Smiley is already a hugely successful writer, and so her horses' life must come as her, at best, third preoccupation, after her children and her writing; this she denies, emphasising her obsession with the horse, but surely she cannot be serious?
She has clearly thought about horses not only a great deal and for all of her life but with originality. She mistrusts every handme-down factoid about training horses and she never stops asking questions. She has read and thought about the views of many experienced trainers from all over the world. She concludes that the horse is the human's near equal, and she is convincing. To traditional riders and trainers, and most especially to racehorse owners, who are mostly distant from the training and management of their expensive hobby horses, many of her views will come as a surprise: but they should not be easily dismissed.
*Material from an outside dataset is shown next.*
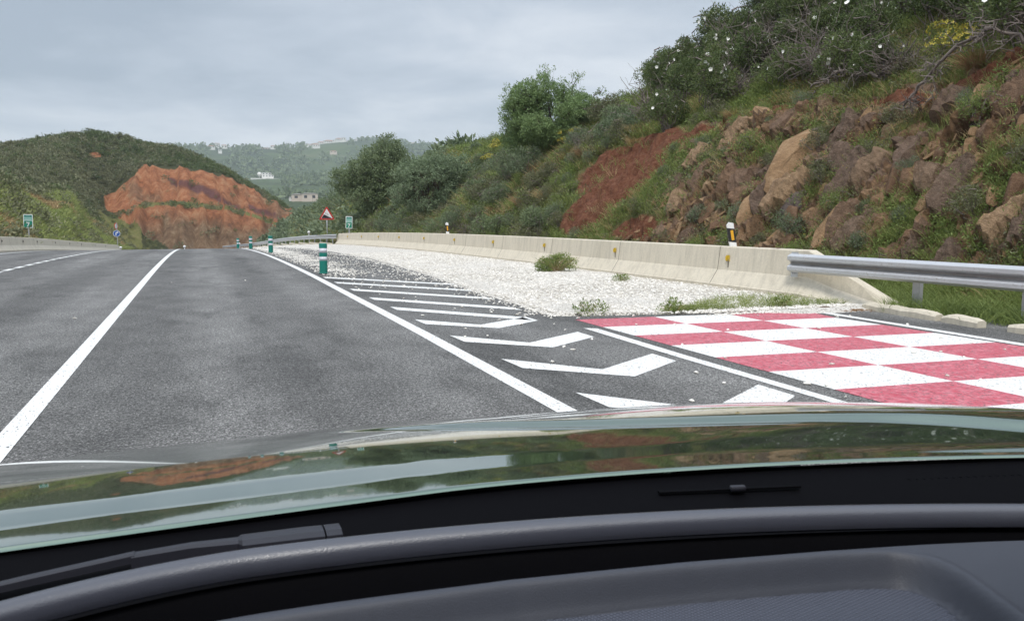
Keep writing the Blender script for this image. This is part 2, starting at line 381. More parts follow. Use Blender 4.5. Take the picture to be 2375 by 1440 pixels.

It is impossible even for the sceptic not to be carried away by her enthusiasm, her very real love of horses and her deep interest in them, and just when she comes dangerously close to west-coast whimsy, such as describing her filly with large, swaying haunches as being sexier to the stallion than any of his other mates, she comes back to reality with a thump. She is realistic about horses and their injuries, and she knows the statistics. She is afraid for her horses but she accepts the consequences of ownership. She mocks her infatuation, but this only strengthens her argument. She sets out to show that 'horses are more like people than they are like machines' and she succeeds.
The fact that she takes careful note of the star signs of her horses (my Aries horse was active, bossy, dominating') and that she talks to them through Hall, an animal communicator who relays their opinions, fears and aspirations with apparently uncanny accuracy, might surprise some of the denizens of Newmarket or the Lambourn valley; but despite these apparent absurdities she is convincing. It is occasionally near to seeming a hoax, a westcoast joke, or a joke at the expense of west-coast mores, but it isn't, it is a serious book, written with love and passion, and anybody who cares for horses should read it. It will make them think and, even if they don't agree with everything, I am sure that they will be fascinated, amused and ultimately impressed.